People come to us who are starving, or at least malnourished. They need clothing. They need things for their kids. We can’t just conduct this ministry “by the numbers.” People’s lives are complicated and their situation varies greatly from one family to another. Our ministry includes services to at least 15 people who are living on the street. Every hungry person who walks through our doors gets something to eat.

When people come into our facility and say, “Hey, brother, can you give me a hand!” Catholic Charities usually can make the beautiful response, “Yes, my brother, we can give you a hand.” Our services extend far beyond helping people merely to survive.

The decline of farming has taken jobs away that these people depend upon. Our mission as an agency is not only to provide direct services, which we have been doing for more than 50 years, but we are hoping to begin employment services, including such things as training on computers, literacy, life skills.

Our hope and intention is to accompany people in accessing those services essential to getting themselves out of poverty and onto the road to self-sufficiency. We do this through proactive case management, employment and training, housing assistance, immigration, and counseling.

We also provide technical assistance to other emerging nonprofit agencies to help bring them up to the capacity-building level that will help them do, in some places, the things that we can’t do there ourselves.

Providing Christmas Joys through Christmas Toys
We conduct Project Joybell during the Holiday season.

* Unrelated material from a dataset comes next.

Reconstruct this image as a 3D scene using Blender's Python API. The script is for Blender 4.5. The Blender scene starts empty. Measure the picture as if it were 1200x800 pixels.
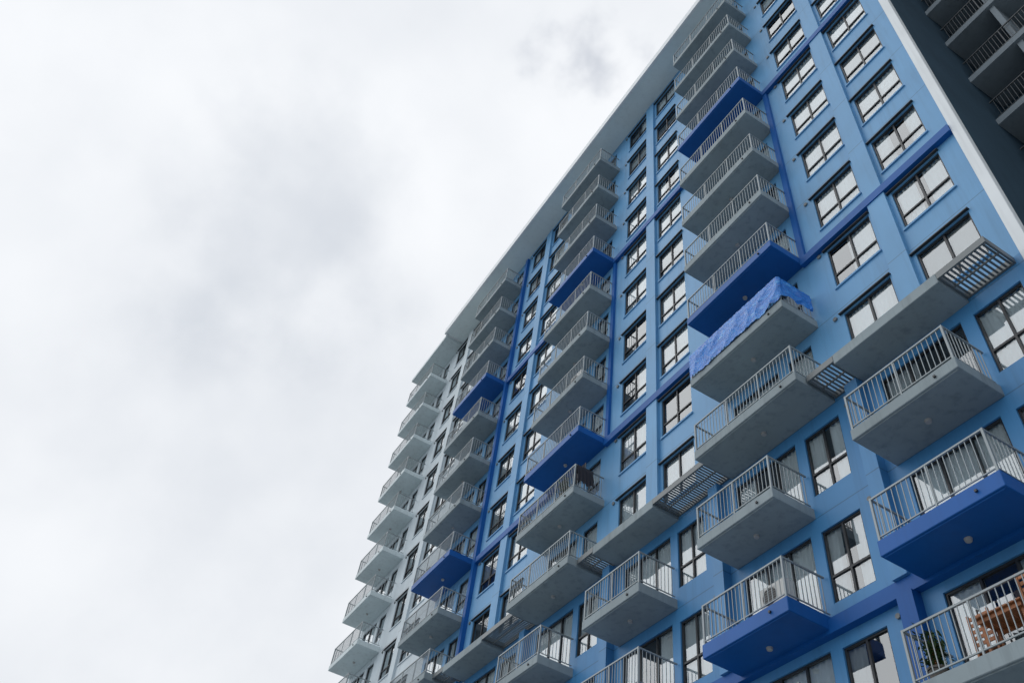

Some dedicated volunteers working with Catholic Schools collect toys for children. As in past years, we will be administering the program, identifying needy families that we have located through our Case Management program, and then matching the toys to the families, as appropriate.

We are often dealing with parents who have a sense of shame because they lack the financial resources to purchase Christmas gifts for their children. We don’t have words to tell what it means to us to help these people meet this particular need. We give the toys to the adults rather than to the children, so the parents can do the Santa Claus thing and get the praise from their children.

We seek to remain anonymous. We don’t want to get credit. We don’t want the children to be thankful to Catholic Charities; we want them to be thankful to Santa, or even better to their parents. That way we don’t just make the children happy, but we make the whole family happy.

Last year we served about 2,000 families with Project Joybell toys. Project Joybell is community driven. The ideal is to not depend upon people in Oakland, for example, to meet the needs of residents here in East County. If you want to participate in helping make some families happy this Holiday Season, feel free to contact us. You can give donations, you can come and help personally. If you want, you can also get the name of a family from us, buy them toys, and go play Santa Claus. Watch the kids’ eyes light up for yourself.

One of the fundamentals we live by is the principle of universal human dignity. Every human being counts. We’re living out our faith completely and effectively when we are able to provide help and create hope in restoring a person’s dignity and saving his or her pride. We lift ourselves as we give a hand to others.